7 nov 2009

Más de una vez he contado, en esta misma columna, que el mayor privilegio de ser escritor se resume en los amigos que a uno le van llegando, sin merecerlos, gracias al interés que despierta una novela, una conferencia, un artículo humilde de quinientas palabras. El lector hace un pacto no del todo consciente con el texto al que se enfrenta, apropiándose de los desvelos de quien escribe, de las grandezas del alma de algunos de nuestros personajes, de la tesis con la que se sostiene cualquier reivindicación gracias a la comodidad de la letra impresa.

Mi carrera está jalonada de amigos más que de éxitos, y me doy por espléndidamente pagado. Aquí y allá sé que tengo abierta la casa de lectores que han descubierto en mí -¡qué vergüenza!- a alguien más que el autor de una más que modesta obra. Y entre todos ellos, quiero hablarles de Teresuca y Hervé, sin que haya mediado ningún tipo de permiso, con la seguridad de que la guitarra de colores del fantástico payaso se ruborizará porque no está acostumbrada a salir en los medios.Teresuca y Hervé son mujer y marido, escritora y dibujante, clown y augusto, fotógrafa y cantante, filósofa y poeta, animadora cultural y viajero, presentadora de televisión y recitador. Todo eso y más cabe en el corazón de este matrimonio genial que se han venido a Madrid con lo puesto (que es mucho, un amor sin condiciones) y el propósito de hacer la vida un poco más feliz a quienes conocen.

Presumir de la amistad de un payaso es un lujo que no está al alcance de cualquiera.
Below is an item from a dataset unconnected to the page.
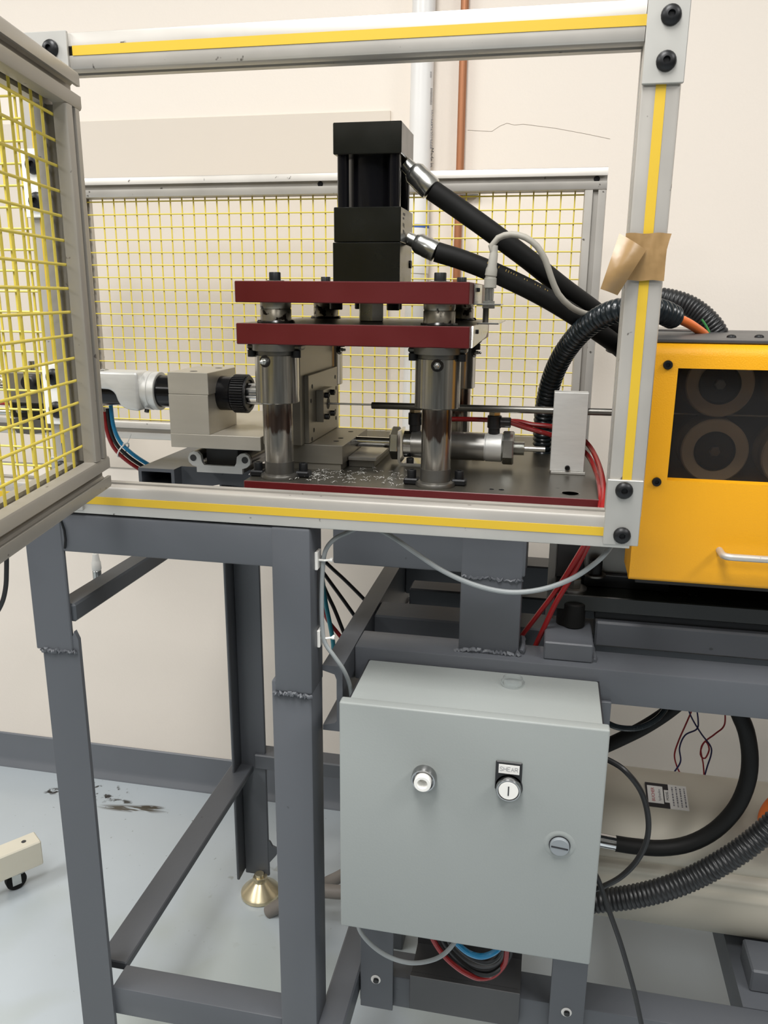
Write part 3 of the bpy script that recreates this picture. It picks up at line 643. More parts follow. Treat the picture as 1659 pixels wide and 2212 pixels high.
part(h2, 'printed_marks', mk, 'hose_print', kind='stuff')

# ---- proximity sensor
sn = thing('proximity_sensor', 'silver barrel sensor with grey plug on a bracket beside the red plates', 'sensor', (-0.0955, 1.262, 1.463))
SX, SYY = -0.0955, 1.262
part(sn, 'plunger', MB().cyl((SX-0.004, SYY, 1.4636), (SX-0.004, SYY, 1.489), 0.0045, n=14), 'steel_dark')
part(sn, 'lock_nut', MB().hexa((SX, SYY, 1.4835), (SX, SYY, 1.4880), 0.0105, bev=0.0006), 'zinc')
part(sn, 'lock_nut', MB().hexa((SX, SYY, 1.4905), (SX, SYY, 1.4945), 0.0100, bev=0.0006), 'zinc')
part(sn, 'barrel', MB().cyl((SX, SYY, 1.4945), (SX, SYY, 1.513), 0.0068, n=20, bev=0.0008), 'zinc')
part(sn, 'knurled_nut', MB().cyl((SX+0.001, SYY, 1.513), (SX+0.001, SYY, 1.528), 0.0092, n=24, bev=0.001), 'plastic_grey')
part(sn, 'plug', MB().lathe((SX+0.001, SYY, 1.528), (0.1, 0, 1), [(0, 0), (0.0078, 0), (0.0078, 0.002), (0.0090, 0.003), (0.0086, 0.012), (0.0070, 0.016), (0.0062, 0.034), (0.0052, 0.036), (0.0052, 0.040), (0.0044, 0.046), (0, 0.046)], 18), 'plastic_grey')
c0 = Vector((SX+0.0055, SYY, 1.572))
CB = [c0-Vector((0.001, 0, 0.012)), at(1061, 532, SYY), at(1076, 514, SYY), at(1105, 506, 1.258), at(1135, 513, 1.255), at(1160, 532, 1.255), at(1178, 562, 1.258), at(1190, 598, 1.262), at(1206, 635, 1.27), at(1232, 662, 1.285), at(1262, 677, 1.315), at(1295, 684, 1.345), at(1320, 692, 1.352)]
part(sn, 'cable', MB().tube(CB, 0.0046, n=12), 'cable_beige')

# ---- shear die tooling block in the press
dt = thing('shear_die', 'grey ground steel die block tower between the press columns', 'tool', (-0.36, 1.32, 1.23))
part(dt, 'foot_block', MB().box(-0.420, -0.3142, 1.23, 1.409, 1.2405, 1.2708, 0.0008).box(-0.415, -0.3175, 1.232, 1.408, 1.2302, 1.2405), 'steel_block')
part(dt, 'tower', MB().box(-0.44, -0.3775, 1.215, 1.405, 1.2708, 1.4270, 0.0008), 'steel_block')
fp = part(dt, 'face_plate', MB().box(-0.3775, -0.3700, 1.235, 1.412, 1.2712, 1.379, 0.0006), 'steel_block')
for y, z in ((1.255, 1.360), (1.398, 1.362), (1.247, 1.338), (1.404, 1.342), (1.262, 1.289), (1.398, 1.302), (1.402, 1.289), (1.250, 1.276)):
    part(fp, 'screw_hole', MB().cyl((-0.3702, y, z), (-0.3696, y, z), 0.0036, n=14), 'dark_void')
bb = part(dt, 'bush_block', MB().box(-0.3700, -0.3575, 1.276, 1.335, 1.300, 1.352, 0.0006), 'steel_block')
for y, z in ((1.287, 1.343), (1.322, 1.344), (1.287, 1.308), (1.322, 1.309)):
    part(bb, 'socket_bolt', socket_bolt((-0.3575, y, z), (1, 0, 0), 0.0046, 0.007), 'black_oxide')
part(bb, 'wire_bore', MB().cyl((-0.3577, 1.305, 1.3275), (-0.3571, 1.305, 1.3275), 0.0095, n=22), 'dark_void')
for y in (1.27, 1.30, 1.37): 
    part(dt, 'screw_hole', MB().cyl((-0.335, y, 1.2704), (-0.335, y, 1.2711), 0.0045, n=16), 'dark_void')
sp = thing('steel_shim', 'stepped flat steel plate lying on the press base', 'plate', (-0.29, 1.35, 1.23))
part(sp, 'lower_block', MB().box(-0.3135, -0.2710, 1.268, 1.455, 1.2302, 1.2415, 0.0005), 'steel_dark')
part(sp, 'upper_plate', MB().box(-0.3135, -0.2665, 1.262, 1.462, 1.2415, 1.2475, 0.001), 'steel')

# ---- air cylinder along X
AY, AZ = 1.325, 1.2622
ac = thing('air_cylinder', 'polished round air cylinder lying behind the front right column', 'cylinder', (-0.14, AY, 1.23))
def cx_(x0, x1, r, n=32, bev=0.0): return MB().cyl((x0, AY, AZ), (x1, AY, AZ), r, n=n, bev=bev)
part(ac, 'barrel', cx_(-0.218, -0.0975, 0.0232, 40), 'steel')
part(ac, 'end_cap', MB().lathe((-0.0975, AY, AZ), (1, 0, 0), [(0.0225, 0), (0.0225, 0.002), (0.0236, 0.0025), (0.0236, 0.0275), (0.0225, 0.0285), (0, 0.0285)], 40), 'alu_raw')
part(ac, 'end_cap', MB().lathe((-0.231, AY, AZ), (1, 0, 0), [(0, 0), (0.0225, 0), (0.0236, 0.001), (0.0236, 0.013), (0.0225, 0.0135)], 40), 'chrome')
part(ac, 'hex_nut', MB().hexa((-0.0685, AY, AZ), (-0.0500, AY, AZ), 0.0275, rot=0.45, bev=0.002), 'zinc')
part(ac, 'hex_nut', MB().hexa((-0.2535, AY, AZ), (-0.2385, AY, AZ), 0.0275, rot=0.35, bev=0.002), 'zinc')
part(ac, 'thread', MB().tube([(-0.0500, AY, AZ), (-0.0335, AY, AZ)], 0.0118, n=24, step=0.0003, rf=lambda a: 0.0118-0.0012*(0.5-0.5*math.cos(2*math.pi*a/0.0018))), 'zinc')
part(ac, 'tail_rod', cx_(-0.0335, 0.0, 0.0045, 14), 'steel')
part(ac, 'piston_rod', MB().cyl((-0.3140, AY, AZ), (-0.2535, AY, AZ), 0.0088, n=24), 'chrome')
part(ac, 'mount_bracket', MB().prism([(-0.2385, 1.2865), (-0.2345, 1.2865), (-0.2345, 1.2380), (-0.2325, 1.2345), (-0.2285, 1.2335), (-0.195, 1.2335), (-0.195, 1.2302), (-0.2325, 1.2302), (-0.2370, 1.2335), (-0.2385, 1.2385)], 'y', 1.300, 1.350), 'chrome')
part(ac, 'bracket_bolt', socket_bolt((-0.2185, 1.307, 1.2335), (0, 0, 1), 0.0062, 0.008), 'black_oxide')
def fitting(x, right=True):
    f = part(ac, 'flow_fitting', MB().cyl((x, AY, AZ+0.0225), (x, AY, AZ+0.032), 0.0095, n=18).cyl((x, AY, AZ+0.032), (x, AY, AZ+0.0525), 0.0115, n=18, bev=0.001), ['plastic_black'])
    part(f, 'lock_nut', MB().hexa((x, AY, AZ+0.0525), (x, AY, AZ+0.0585), 0.0100, bev=0.0008), 'brass')
    part(f, 'adjust_knob', MB().cyl((x, AY, AZ+0.0585), (x, AY, AZ+0.064), 0.0045, n=12).cyl((x, AY, AZ+0.064), (x, AY, AZ+0.0665), 0.008, n=16), 'plastic_black')
    part(f, 'tube_socket', MB().cyl((x+0.009, AY, AZ+0.0415), (x+0.0265, AY, AZ+0.0415), 0.0085, n=18, bev=0.001), 'plastic_black')
fitting(-0.0835); fitting(-0.214)
TZ = AZ+0.0415
g = 'red air tubes on the press'
def cable(name, label, cat, pts, r, m, group=None, n=10):
    return solo(name, MB().tube(pts, r, n=n, step=0.004), m, label, cat, group)
cable('air_tube', 'red air tube running from the front column to the right cylinder fitting', 'tube', [(-0.190, AY, TZ), (-0.14, AY+0.012, TZ+0.001), (-0.10, AY+0.016, TZ+0.001), (-0.075, AY+0.016, TZ), (-0.045, AY+0.013, TZ+0.0005), at(1150, 917, 1.335), at(1195, 922, 1.335), at(1240, 936, 1.34), at(1272, 962, 1.34), at(1292, 1000, 1.28), at(1303, 1045, 1.18), at(1302, 1090, 1.12), at(1285, 1140, 1.11), at(1255, 1190, 1.13), at(1205, 1270, 1.18), at(1160, 1330, 1.20), at(1118, 1385, 1.215), at(1100, 1410, 1.22)], 0.0040, 'tube_red', 'red air tubes on the press')
cable('air_tube', 'red air tube leaving the right black cylinder fitting', 'tube', [(-0.058, AY, TZ), at(1140, 925, AY), at(1165, 932, 1.325), at(1195, 941, 1.33), at(1240, 960, 1.335), at(1270, 984, 1.33), at(1288, 1020, 1.27), at(1297, 1060, 1.16), at(1297, 1095, 1.125), at(1285, 1140, 1.12), at(1268, 1182, 1.13), at(1235, 1245, 1.16), at(1202, 1300, 1.18), at(1178, 1350, 1.19), at(1157, 1395, 1.20), at(1150, 1420, 1.20)], 0.0040, 'tube_red', 'red air tubes on the press')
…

De niño soñaba formar parte de la trouppe de un circo y así se lo hice saber a Miliki en el carromato del Gran Circo Americano, cuando se detuvo en Bilbao. El descendiente de los legendarios Pompoff y Thedy rompió mi sueño cuando me dijo que los buenos payasos primero pasaban muchos años frente a los libros, estudiando en serio. Recuerdo que me bajé de las rodillas de Emilio Aragón con el corazón roto, pues acababa de verme en un remolque, entre chimpancés disfrazados de saltimbanquis, camino de Santander. Esta anécdota me la pide Gonzalo Altozano muchas veces, para reírse de mi gravedad adulta, supongo.

Así que ahora, que no soy payaso (qué oficio más serio), me jacto de que Hervé y Teresuca me alegran con sus correos electrónicos, con sus llamadas de teléfono, con sus detalles… El último, darle una sorpresa a mi mujer cuando yo me encontraba impartiendo una conferencia. Se presentaron en casa vestidos de época, con terciopelos, golas y plumas de marabú, acompañados por un violín y por un chelo. Uno a uno, desgranaron tres de los más bellos poemas de amor, esos versos que mi torpeza me impide siquiera balbucear. Y en la voz de un payaso de corazón de oro quiso mi esposa escuchar mi voz, con lo que mi reputación se encuentra por las nubes.